--- Start Data ---

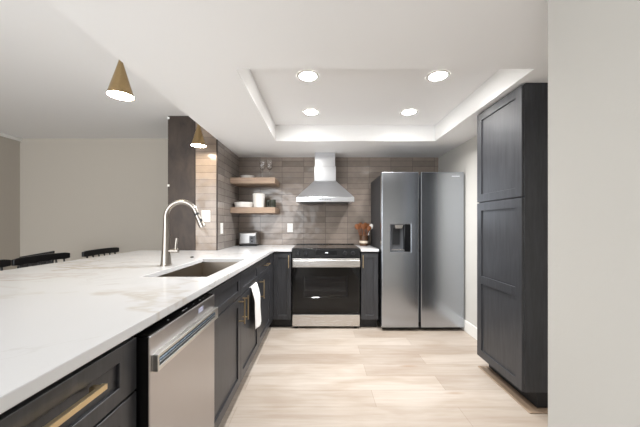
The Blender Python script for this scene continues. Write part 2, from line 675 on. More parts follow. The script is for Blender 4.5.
# drawer-over-door cabinet before the corner
t = base_cab('base_cabinet', 'charcoal base cabinet with drawer over door, between the sink cabinet and the corner', 2.517, 3.12, left, DL)
d = shaker('drawer', left, 2.517, 3.12, ZD0, ZD1, t, 0.055, 0.042)
bar_handle(d, left, (2.74, 2.90), 0.80, 0, 0.040, True)
d = shaker('door', left, 2.517, 3.12, 0.11, 0.704, t, 0.058)
bar_handle(d, left, 2.56, 0.53, 0.70, 0.043)
# corner cabinet filling the turn, with the narrow door left of the range
t = thing('corner_cabinet', 'charcoal corner cabinet with one narrow tall door left of the range', 'cabinet', (-0.75, 3.6, 0), 'charcoal base cabinets')
obj('body', MB().box(XL + 0.002, -0.342, 3.2755, YB - 0.005, 0.10, 0.868).box(XL + 0.002, XF, 3.1215, 3.2755, 0.10, 0.868), cab_m, t)
obj('filler_strip', MB().box(XF + 0.0005, XF + DT, 3.1225, 3.2745, 0.11, 0.864), cab_m, t)
obj('toe_kick', MB().box(XL + 0.002, -0.342, 3.33, YB - 0.005, 0.001, 0.0995).box(XL + 0.002, XF - 0.055, 3.1215, 3.33, 0.001, 0.0995), toe_m, t)
d = shaker('door', backf, XF + DT + 0.004, -0.342, 0.11, 0.864, t, 0.048)
bar_handle(d, backf, -0.368, 0.70, 0.845, 0.030)
# narrow cabinet right of the range
t = base_cab('narrow_cabinet', 'narrow charcoal base cabinet with one door between the range and the refrigerator', 0.458, 0.655, backf, 0.65)
d = shaker('door', backf, 0.458, 0.655, 0.11, 0.864, t, 0.048)
bar_handle(d, backf, 0.478, 0.70, 0.845, 0.030)

# tall pantry
t = thing('pantry_cabinet', 'tall charcoal pantry cabinet reaching the ceiling on the right wall', 'cabinet', (1.47, 2.12, 0))
P0, P1 = 1.852, 2.385
obj('body', MB().box(1.323, XR - 0.0005, P0, P1, 0.105, 2.112), cab_m, t, bevel=0.001, seg=1)
obj('toe_kick', MB().box(1.405, XR - 0.0005, P0 + 0.002, P1, 0.0005, 0.1045), toe_m, t)
obj('crown_filler', MB().box(1.335, XR - 0.0005, P0 + 0.004, P1, 2.1122, ZC - 0.0004), cab_in, t)
shaker('door', pant, P0, P1, 1.378, 2.108, t, 0.062)
shaker('door', pant, P0, P1, 0.108, 1.372, t, 0.062, mids=(0.745,))

# ------------------------------------------------------------------ countertops
ZK0, ZK1 = 0.884, 0.914
XE = -0.530        # front edge of the peninsula counter
SX0, SX1, SY0, SY1 = -0.980, -0.620, 1.545, 2.36      # sink cut-out
ux = [-1.96, XP, -1.367, XL, SX0, SX1, XE, -0.336]
vy = [-0.62, SY0, SY1, YW - 0.012, 3.245, YB - 0.002]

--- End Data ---

- What you should do: Leave the pictures out and reproduce exactly the lines from the top of the listing above through the line with "t, 0.062, mids=(0.745,))".

- Solution to this problem:
The Blender Python script for this scene continues. Write part 2, from line 675 on. More parts follow. The script is for Blender 4.5.
# drawer-over-door cabinet before the corner
t = base_cab('base_cabinet', 'charcoal base cabinet with drawer over door, between the sink cabinet and the corner', 2.517, 3.12, left, DL)
d = shaker('drawer', left, 2.517, 3.12, ZD0, ZD1, t, 0.055, 0.042)
bar_handle(d, left, (2.74, 2.90), 0.80, 0, 0.040, True)
d = shaker('door', left, 2.517, 3.12, 0.11, 0.704, t, 0.058)
bar_handle(d, left, 2.56, 0.53, 0.70, 0.043)
# corner cabinet filling the turn, with the narrow door left of the range
t = thing('corner_cabinet', 'charcoal corner cabinet with one narrow tall door left of the range', 'cabinet', (-0.75, 3.6, 0), 'charcoal base cabinets')
obj('body', MB().box(XL + 0.002, -0.342, 3.2755, YB - 0.005, 0.10, 0.868).box(XL + 0.002, XF, 3.1215, 3.2755, 0.10, 0.868), cab_m, t)
obj('filler_strip', MB().box(XF + 0.0005, XF + DT, 3.1225, 3.2745, 0.11, 0.864), cab_m, t)
obj('toe_kick', MB().box(XL + 0.002, -0.342, 3.33, YB - 0.005, 0.001, 0.0995).box(XL + 0.002, XF - 0.055, 3.1215, 3.33, 0.001, 0.0995), toe_m, t)
d = shaker('door', backf, XF + DT + 0.004, -0.342, 0.11, 0.864, t, 0.048)
bar_handle(d, backf, -0.368, 0.70, 0.845, 0.030)
# narrow cabinet right of the range
t = base_cab('narrow_cabinet', 'narrow charcoal base cabinet with one door between the range and the refrigerator', 0.458, 0.655, backf, 0.65)
d = shaker('door', backf, 0.458, 0.655, 0.11, 0.864, t, 0.048)
bar_handle(d, backf, 0.478, 0.70, 0.845, 0.030)

# tall pantry
t = thing('pantry_cabinet', 'tall charcoal pantry cabinet reaching the ceiling on the right wall', 'cabinet', (1.47, 2.12, 0))
P0, P1 = 1.852, 2.385
obj('body', MB().box(1.323, XR - 0.0005, P0, P1, 0.105, 2.112), cab_m, t, bevel=0.001, seg=1)
obj('toe_kick', MB().box(1.405, XR - 0.0005, P0 + 0.002, P1, 0.0005, 0.1045), toe_m, t)
obj('crown_filler', MB().box(1.335, XR - 0.0005, P0 + 0.004, P1, 2.1122, ZC - 0.0004), cab_in, t)
shaker('door', pant, P0, P1, 1.378, 2.108, t, 0.062)
shaker('door', pant, P0, P1, 0.108, 1.372, t, 0.062, mids=(0.745,))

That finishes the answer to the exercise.